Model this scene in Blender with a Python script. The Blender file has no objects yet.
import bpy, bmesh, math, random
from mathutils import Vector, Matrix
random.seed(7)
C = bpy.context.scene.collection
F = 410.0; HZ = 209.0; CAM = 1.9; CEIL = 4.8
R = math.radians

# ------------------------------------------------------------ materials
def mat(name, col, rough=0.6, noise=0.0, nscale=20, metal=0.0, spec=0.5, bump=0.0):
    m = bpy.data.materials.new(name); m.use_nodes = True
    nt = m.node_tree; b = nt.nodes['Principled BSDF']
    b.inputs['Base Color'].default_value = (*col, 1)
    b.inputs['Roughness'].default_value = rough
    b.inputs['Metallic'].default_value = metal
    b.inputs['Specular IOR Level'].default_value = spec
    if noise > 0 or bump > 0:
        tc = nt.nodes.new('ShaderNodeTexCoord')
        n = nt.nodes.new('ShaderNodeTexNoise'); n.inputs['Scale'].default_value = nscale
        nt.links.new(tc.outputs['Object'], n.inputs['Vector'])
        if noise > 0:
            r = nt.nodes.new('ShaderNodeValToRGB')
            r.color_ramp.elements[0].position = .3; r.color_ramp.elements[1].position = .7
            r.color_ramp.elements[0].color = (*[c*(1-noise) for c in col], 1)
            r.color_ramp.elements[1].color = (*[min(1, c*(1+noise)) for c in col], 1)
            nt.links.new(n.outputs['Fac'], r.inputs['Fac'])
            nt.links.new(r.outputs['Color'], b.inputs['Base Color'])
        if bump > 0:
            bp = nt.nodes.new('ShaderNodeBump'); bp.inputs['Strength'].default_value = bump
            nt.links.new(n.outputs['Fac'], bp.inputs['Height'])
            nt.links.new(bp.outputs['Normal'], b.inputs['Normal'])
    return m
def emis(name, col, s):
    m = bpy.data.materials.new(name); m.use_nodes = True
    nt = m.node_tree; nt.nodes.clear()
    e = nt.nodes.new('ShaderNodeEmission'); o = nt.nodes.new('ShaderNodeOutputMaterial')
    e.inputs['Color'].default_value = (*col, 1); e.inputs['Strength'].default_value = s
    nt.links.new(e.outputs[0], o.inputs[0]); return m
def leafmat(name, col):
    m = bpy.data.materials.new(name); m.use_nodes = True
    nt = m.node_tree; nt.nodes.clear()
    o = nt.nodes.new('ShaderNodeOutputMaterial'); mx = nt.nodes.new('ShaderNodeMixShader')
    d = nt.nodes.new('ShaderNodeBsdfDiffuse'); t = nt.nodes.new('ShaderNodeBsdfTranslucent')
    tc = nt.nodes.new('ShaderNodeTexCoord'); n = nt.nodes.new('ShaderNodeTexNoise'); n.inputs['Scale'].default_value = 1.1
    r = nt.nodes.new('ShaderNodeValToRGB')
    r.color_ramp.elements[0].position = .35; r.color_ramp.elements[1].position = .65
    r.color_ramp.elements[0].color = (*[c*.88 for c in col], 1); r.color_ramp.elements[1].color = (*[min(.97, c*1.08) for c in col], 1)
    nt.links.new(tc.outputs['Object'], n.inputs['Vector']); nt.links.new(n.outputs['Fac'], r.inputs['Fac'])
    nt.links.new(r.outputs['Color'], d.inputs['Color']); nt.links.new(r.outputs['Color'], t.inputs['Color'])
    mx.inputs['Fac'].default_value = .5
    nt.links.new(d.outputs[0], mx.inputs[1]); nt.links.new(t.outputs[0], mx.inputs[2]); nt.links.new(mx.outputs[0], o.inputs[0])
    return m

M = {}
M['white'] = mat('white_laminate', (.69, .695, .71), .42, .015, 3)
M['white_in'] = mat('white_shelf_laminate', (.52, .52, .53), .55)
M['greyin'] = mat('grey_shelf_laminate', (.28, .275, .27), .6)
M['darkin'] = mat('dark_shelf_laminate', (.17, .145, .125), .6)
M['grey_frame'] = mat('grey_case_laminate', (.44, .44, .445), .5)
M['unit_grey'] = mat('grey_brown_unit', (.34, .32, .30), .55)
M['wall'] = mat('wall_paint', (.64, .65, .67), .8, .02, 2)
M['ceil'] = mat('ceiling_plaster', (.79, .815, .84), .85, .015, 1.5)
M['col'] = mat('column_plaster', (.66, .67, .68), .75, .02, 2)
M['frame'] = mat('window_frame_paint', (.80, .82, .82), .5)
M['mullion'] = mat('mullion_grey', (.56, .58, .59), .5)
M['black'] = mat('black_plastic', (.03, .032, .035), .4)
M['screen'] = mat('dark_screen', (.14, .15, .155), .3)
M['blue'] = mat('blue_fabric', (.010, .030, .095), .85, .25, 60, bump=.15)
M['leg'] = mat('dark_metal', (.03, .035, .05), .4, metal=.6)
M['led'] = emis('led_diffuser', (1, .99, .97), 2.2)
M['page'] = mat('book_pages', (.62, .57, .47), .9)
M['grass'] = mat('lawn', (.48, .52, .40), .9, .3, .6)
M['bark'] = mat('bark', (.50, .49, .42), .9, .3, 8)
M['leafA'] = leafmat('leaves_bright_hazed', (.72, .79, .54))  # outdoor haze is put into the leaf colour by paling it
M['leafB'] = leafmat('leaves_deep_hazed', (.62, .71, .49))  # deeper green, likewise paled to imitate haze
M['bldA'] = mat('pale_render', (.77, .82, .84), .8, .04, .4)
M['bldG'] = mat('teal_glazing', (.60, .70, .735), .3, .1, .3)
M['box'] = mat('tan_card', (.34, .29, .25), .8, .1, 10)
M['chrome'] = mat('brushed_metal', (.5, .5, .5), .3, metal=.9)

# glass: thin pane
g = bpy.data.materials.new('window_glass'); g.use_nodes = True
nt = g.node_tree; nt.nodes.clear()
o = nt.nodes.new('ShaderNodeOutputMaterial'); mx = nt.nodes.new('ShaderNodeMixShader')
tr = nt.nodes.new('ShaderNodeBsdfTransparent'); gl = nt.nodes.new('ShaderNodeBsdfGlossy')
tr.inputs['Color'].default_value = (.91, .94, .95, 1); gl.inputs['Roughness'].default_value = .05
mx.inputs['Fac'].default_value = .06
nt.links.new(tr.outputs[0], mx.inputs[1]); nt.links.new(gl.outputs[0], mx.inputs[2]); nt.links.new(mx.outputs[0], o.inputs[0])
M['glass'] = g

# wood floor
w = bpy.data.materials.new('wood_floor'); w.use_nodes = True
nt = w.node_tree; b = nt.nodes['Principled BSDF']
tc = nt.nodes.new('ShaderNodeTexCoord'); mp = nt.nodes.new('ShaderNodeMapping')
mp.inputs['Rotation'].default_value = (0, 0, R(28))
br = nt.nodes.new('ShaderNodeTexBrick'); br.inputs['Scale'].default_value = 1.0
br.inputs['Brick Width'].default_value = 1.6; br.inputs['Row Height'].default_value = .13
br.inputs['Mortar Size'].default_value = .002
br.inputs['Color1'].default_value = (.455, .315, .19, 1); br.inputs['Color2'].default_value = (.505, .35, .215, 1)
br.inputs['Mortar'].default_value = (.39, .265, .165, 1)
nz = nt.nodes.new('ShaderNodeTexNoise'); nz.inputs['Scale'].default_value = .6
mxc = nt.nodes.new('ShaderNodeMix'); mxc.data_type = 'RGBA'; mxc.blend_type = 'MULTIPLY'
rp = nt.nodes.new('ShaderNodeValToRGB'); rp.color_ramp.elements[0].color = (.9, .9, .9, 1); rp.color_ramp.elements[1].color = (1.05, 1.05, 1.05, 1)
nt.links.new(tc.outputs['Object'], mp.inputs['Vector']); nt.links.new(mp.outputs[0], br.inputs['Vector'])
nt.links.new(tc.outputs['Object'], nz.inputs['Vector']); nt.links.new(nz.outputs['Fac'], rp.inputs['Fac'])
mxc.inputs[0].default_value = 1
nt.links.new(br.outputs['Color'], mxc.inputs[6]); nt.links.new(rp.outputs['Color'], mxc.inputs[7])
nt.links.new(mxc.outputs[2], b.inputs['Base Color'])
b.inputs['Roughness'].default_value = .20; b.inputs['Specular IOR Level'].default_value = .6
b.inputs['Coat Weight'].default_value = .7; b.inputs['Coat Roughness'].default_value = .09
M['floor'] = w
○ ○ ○
Repeat exactly the lines running from the one with "(.52, .52, .53), .55)" through the one with "M['darkin'] = mat('dark_shelf_laminate', (.17, .145, .125), .6)", both included.

M['white_in'] = mat('white_shelf_laminate', (.52, .52, .53), .55)
M['greyin'] = mat('grey_shelf_laminate', (.28, .275, .27), .6)
M['darkin'] = mat('dark_shelf_laminate', (.17, .145, .125), .6)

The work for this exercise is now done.